More importantly, the three pros believe that what works for them can work for you.

Pregame Check

Arguably, more trophy-sized fish are lost because of equipment failure. A malfunctioning drag, frayed line or poorly tied knot are some of the more common reasons big fish are unexpectedly lost. No matter what the cause, the pain of losing a big fish to equipment failure is surely the toughest to swallow, mostly because equipment failures are preventable.

Professional anglers will tell you that equipment failure should never be the cause for lost fish. They agree that before ever casting a lure, an angler should thoroughly check rods, reels, line and hooks. Lake Fork guide Brian Duplechain considers it "loss prevention."

"The first thing I do before every trip," explains Duplechain, "is tie all my customers' baits on in the morning. Doing this, I am able to check the condition of their fishing line. The second thing I do is check the drag of their reels by pulling line off the spool."

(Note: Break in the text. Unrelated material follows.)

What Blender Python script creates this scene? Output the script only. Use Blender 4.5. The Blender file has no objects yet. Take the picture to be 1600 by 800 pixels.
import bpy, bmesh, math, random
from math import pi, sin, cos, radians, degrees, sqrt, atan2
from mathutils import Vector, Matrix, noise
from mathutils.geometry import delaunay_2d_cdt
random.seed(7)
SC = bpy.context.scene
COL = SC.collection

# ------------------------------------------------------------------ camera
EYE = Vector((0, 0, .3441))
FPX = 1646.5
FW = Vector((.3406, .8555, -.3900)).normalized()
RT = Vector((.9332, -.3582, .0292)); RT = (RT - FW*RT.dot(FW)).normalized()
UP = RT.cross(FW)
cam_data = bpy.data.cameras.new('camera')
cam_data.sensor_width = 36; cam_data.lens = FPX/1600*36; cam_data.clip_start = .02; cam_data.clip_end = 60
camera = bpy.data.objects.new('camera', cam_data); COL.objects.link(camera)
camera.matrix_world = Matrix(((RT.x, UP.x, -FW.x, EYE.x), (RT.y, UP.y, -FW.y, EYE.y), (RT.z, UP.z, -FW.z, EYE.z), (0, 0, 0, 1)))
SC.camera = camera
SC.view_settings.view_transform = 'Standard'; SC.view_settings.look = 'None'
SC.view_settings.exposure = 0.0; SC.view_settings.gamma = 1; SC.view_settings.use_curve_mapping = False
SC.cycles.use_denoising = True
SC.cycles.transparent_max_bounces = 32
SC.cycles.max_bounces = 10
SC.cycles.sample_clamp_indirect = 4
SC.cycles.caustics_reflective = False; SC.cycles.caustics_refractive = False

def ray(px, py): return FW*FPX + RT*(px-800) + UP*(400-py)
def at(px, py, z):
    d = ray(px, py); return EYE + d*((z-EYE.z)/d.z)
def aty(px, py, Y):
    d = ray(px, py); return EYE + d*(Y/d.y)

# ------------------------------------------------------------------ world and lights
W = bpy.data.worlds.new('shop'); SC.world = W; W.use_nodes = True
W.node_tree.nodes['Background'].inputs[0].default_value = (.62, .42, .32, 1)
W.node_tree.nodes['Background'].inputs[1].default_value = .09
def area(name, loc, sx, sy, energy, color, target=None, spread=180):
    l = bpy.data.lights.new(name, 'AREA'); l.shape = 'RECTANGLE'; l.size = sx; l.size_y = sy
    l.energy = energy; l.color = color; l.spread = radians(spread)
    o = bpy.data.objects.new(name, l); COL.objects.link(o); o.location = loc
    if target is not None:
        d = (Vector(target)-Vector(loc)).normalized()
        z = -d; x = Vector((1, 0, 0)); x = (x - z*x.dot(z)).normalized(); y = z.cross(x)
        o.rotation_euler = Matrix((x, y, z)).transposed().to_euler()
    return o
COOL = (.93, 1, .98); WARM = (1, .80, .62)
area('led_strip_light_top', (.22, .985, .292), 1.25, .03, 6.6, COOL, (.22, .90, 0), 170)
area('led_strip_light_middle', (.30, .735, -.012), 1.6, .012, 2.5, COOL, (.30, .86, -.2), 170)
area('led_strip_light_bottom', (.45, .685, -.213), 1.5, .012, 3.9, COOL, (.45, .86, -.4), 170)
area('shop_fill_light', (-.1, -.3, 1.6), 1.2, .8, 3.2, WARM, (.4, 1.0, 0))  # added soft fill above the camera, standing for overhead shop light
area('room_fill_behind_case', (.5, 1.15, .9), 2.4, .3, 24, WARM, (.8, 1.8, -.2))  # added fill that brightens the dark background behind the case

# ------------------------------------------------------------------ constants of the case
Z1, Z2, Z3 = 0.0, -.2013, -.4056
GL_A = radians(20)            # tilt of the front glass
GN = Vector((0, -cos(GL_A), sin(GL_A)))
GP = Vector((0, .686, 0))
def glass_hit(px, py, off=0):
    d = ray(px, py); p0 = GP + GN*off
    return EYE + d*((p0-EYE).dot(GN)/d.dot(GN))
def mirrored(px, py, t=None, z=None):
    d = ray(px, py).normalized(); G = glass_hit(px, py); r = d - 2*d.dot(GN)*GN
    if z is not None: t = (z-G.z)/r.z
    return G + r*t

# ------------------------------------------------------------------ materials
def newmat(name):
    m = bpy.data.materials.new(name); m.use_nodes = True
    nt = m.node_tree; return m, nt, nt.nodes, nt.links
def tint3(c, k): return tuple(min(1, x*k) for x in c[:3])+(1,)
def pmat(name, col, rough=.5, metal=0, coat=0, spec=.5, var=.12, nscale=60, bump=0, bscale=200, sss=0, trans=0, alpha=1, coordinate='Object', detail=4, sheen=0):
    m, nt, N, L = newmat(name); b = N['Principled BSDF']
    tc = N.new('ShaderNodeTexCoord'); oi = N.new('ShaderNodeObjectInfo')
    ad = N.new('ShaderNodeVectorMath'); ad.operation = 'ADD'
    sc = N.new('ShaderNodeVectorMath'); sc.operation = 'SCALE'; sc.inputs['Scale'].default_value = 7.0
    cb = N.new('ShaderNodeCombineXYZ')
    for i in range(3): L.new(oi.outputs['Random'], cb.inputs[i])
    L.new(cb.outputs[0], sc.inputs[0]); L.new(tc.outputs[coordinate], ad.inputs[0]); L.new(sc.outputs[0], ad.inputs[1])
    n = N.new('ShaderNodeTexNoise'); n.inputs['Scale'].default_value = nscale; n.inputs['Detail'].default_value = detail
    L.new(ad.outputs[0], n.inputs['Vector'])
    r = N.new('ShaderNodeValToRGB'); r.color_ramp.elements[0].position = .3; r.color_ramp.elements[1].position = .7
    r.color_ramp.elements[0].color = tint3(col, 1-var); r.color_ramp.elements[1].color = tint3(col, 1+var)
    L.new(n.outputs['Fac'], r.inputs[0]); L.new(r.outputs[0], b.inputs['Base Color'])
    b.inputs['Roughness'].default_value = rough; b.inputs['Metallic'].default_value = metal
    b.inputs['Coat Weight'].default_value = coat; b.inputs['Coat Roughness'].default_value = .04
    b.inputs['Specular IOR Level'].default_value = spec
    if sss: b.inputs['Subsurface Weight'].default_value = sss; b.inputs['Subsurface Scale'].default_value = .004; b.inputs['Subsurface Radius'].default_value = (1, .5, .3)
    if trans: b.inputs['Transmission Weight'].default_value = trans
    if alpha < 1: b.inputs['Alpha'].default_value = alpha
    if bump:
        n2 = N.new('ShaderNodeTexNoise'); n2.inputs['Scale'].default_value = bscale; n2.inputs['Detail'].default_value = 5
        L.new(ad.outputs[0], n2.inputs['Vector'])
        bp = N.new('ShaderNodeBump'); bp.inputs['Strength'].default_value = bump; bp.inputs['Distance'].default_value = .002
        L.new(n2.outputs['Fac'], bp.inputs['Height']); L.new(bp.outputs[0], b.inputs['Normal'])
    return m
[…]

Duplechain says that many of his customers fish only once a month at best. When rods and reels sit for long periods of time the line often goes bad and the drags will stick. In order to minimize the chances of a lifetime fish being lost, Duplechain thoroughly checks his client's equipment before hitting the water.

Additionally, Duplechain monitors his client's line and hooks throughout the day. "When you're fishing around timber and hydrilla," he stresses, "it's very important that you check the first 2 or 3 feet of line for abrasions and nicks, as often as possible. Also, it's a good idea to retie knots and check hooks for sharpness after every fish."